Enfin, l’article 3 reprend une proposition récurrente : celle d’un taux d’impôt sur les sociétés différencié selon le niveau du bénéfice mis en réserve ou distribué. Ce dispositif semble séduisant, mais se heurte à de nombreux obstacles de fond et de forme.

Tout d’abord, il traduit une méfiance que l’on peut juger excessive à l’égard de la pratique des dividendes.

Il suppose également un suivi complexe, sur plusieurs années, des affectations comptables du bénéfice. Cette complexité contribue à expliquer l’échec, entre 1988 et 1992, puis de 1997 à 2000, des deux précédentes tentatives visant à pérenniser en France des dispositifs similaires ; le second dispositif a d’ailleurs été supprimé par un gouvernement soutenu par l’actuelle opposition parlementaire.

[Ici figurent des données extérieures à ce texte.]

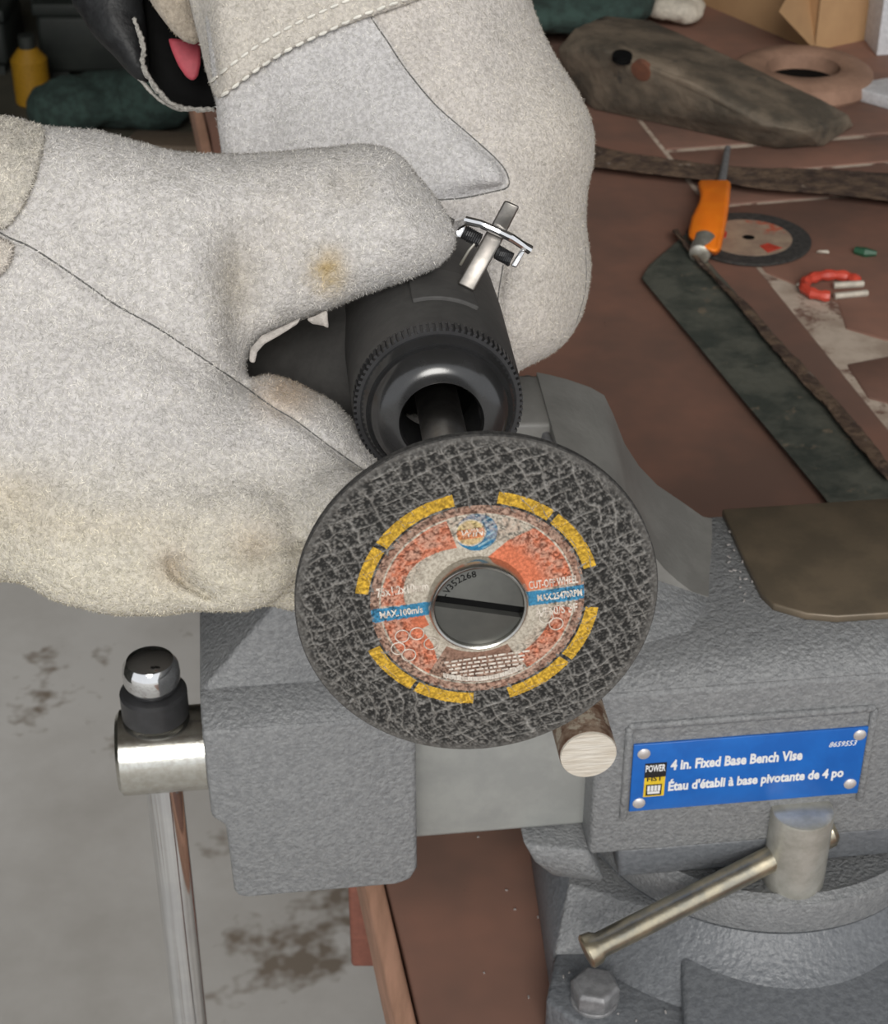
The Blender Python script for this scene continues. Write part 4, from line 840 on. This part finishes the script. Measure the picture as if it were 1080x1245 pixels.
# metal swarf on the casting and the bench
sw_ = []
for k in range(46):
    if k < 16: p = L(rnd.uniform(185, 189), rnd.uniform(35, 95), 174); p = L(rnd.uniform(180, 187), rnd.uniform(36, 92), 178.6)
    elif k < 32: p = bp(rnd.uniform(-.1, .12), rnd.uniform(.03, .11), .0006)
    else: p = L(rnd.uniform(105, 150), rnd.uniform(-40, 0), 23.6)
    a = rnd.uniform(0, 6.3); s_ = rnd.uniform(.0003, .0008); sw_.append(boxv(p, (s_*math.cos(a), s_*math.sin(a), 0), (-.0003*math.sin(a), .0003*math.cos(a), 0), (0, 0, .0002)))
o = pyd('metal_swarf', *merge(sw_), M['rivet'], None); o['kind'] = 'stuff'; o['label'] = 'tiny bright metal chips scattered on vise and bench'

# ------------------------------------------------------------------ far floor things, upper left
def fl(px, py, z=FZ+.008): return onz(px, py, z)
def dark_box(name, c, ex, ey, h, m, label, cat):
    t = thing(name, label, cat, c); z = np.array([0, 0, 1.])
    box('body', c+z*(h/2+.02), (ex, 0, 0), (0, ey, 0), z*h/2, m, t, bevel=.012); box('lid', c+z*(h+.035), (ex*1.03, 0, 0), (0, ey*1.03, 0), z*.015, m, t, bevel=.006)
    for sx in (-1, 1):
        for sy in (-1, 1): box('foot', c+np.array([sx*ex*.8, sy*ey*.8, .01]), (.02, 0, 0), (0, .02, 0), (0, 0, .01), M['darkmachine'], t)
    return t
tag(box('floor_shade_sheet', (-1.2, 4.0, FZ+.004), (1.35, 0, 0), (0, 1.35, 0), (0, 0, .004), M['olive'], None, bevel=.002), 'dark olive sheet added to darken the far floor under the stored things', 'shade sheet')  # sheet added so the shaded far floor comes out dark
dark_box('tool_chest', fl(150, 120)+np.array([0, .25, 0]), .20, .14, .13, M['darkmachine'], 'dark low tool chest on the far floor behind the black sleeve', 'chest')
dark_box('storage_crate', fl(150, 60)+np.array([0, .5, 0]), .34, .15, .16, M['olive'], 'olive drab crate on the far floor at the back of the shed', 'crate')
dark_box('machine_case', fl(30, 70)+np.array([-.16, -.02, 0]), .15, .10, .10, M['darkmachine'], 'small black machine case on the far floor at the left edge', 'case')
yb = fl(42, 125); yt = thing('yellow_bottle', 'yellow plastic bottle standing on the far floor by the left edge', 'bottle', yb)
lathe('body', yb, (0, 0, 1), [(0, 0), (0, .036), (.005, .04), (.10, .04), (.125, .02), (.125, 0)], M['yellowplastic'], yt, n=28); lathe('cap', yb+np.array([0, 0, .124]), (0, 0, 1), [(0, 0), (0, .018), (.028, .018), (.03, 0)], M['darkmachine'], yt, n=20)
lump('green_bag', [fl(185, 118, FZ+.085), fl(140, 120, FZ+.075), fl(85, 130, FZ+.075)], [(.10, .08, .07), (.11, .08, .06), (.10, .07, .06)], M['greencloth'], 'slumped dark green bag on the floor between sleeve and left glove', 'bag', .03)
tm = oriented_box('timber_offcut', fl(150, 204), np.array([.02, .08, 0]), np.array([.34, -.03, 0]), .05, M['brownwood'], 'brown timber offcut on the floor just above the left glove', 'timber')
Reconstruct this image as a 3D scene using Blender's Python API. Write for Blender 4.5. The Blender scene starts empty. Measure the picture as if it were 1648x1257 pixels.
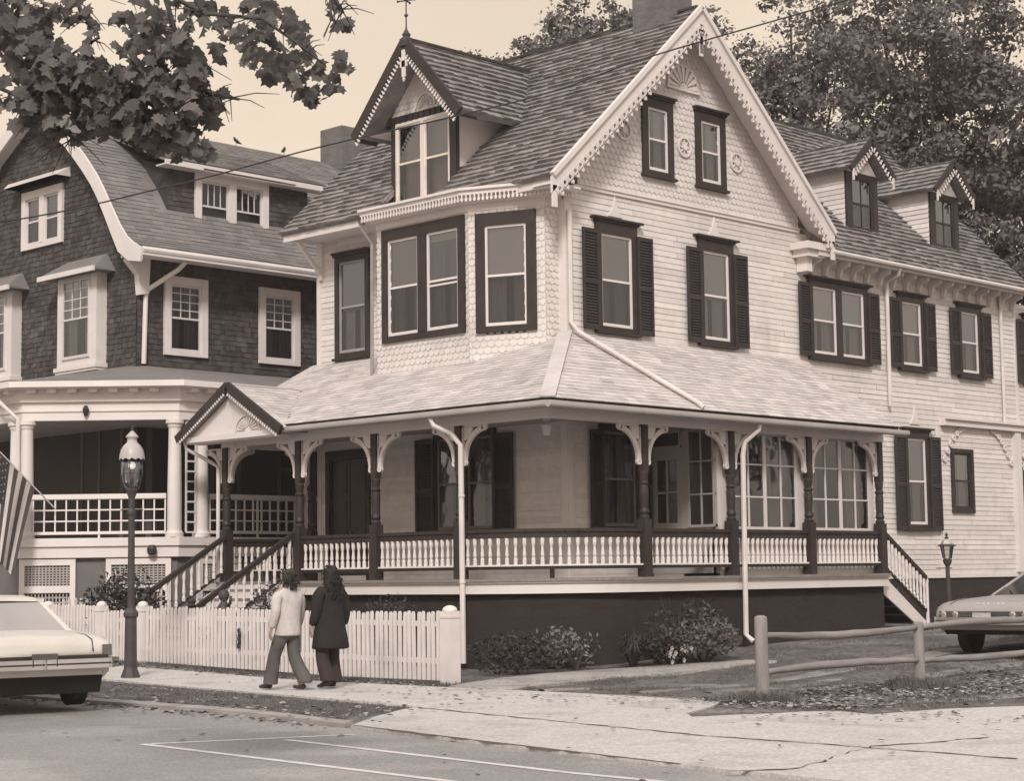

Les États de l’Union européenne, en particulier l’Allemagne en 2000, ont écarté ce dispositif. Seule l’Estonie applique un système analogue, sous la forme d’une « taxe de distribution » dont le taux s’élève à 21 %. S’agissant de l’Allemagne, je rappelle que le double taux poursuivait un objectif contraire à celui de la présente proposition de loi, puisqu’il était destiné à encourager la distribution de dividendes.

Les modalités proposées apparaissent en outre bien en deçà des objectifs affichés, puisque le taux d’impôt sur les sociétés de 36,66 % s’appliquerait seulement au-delà d’un seuil de distribution de 60 %, rarement atteint dans les faits par les grandes entreprises.

Enfin, pour des raisons de doctrine, la commission ne peut pas approuver ces propos dans la mesure où les dispositions fiscales relèvent désormais exclusivement du domaine réservé des lois de finances.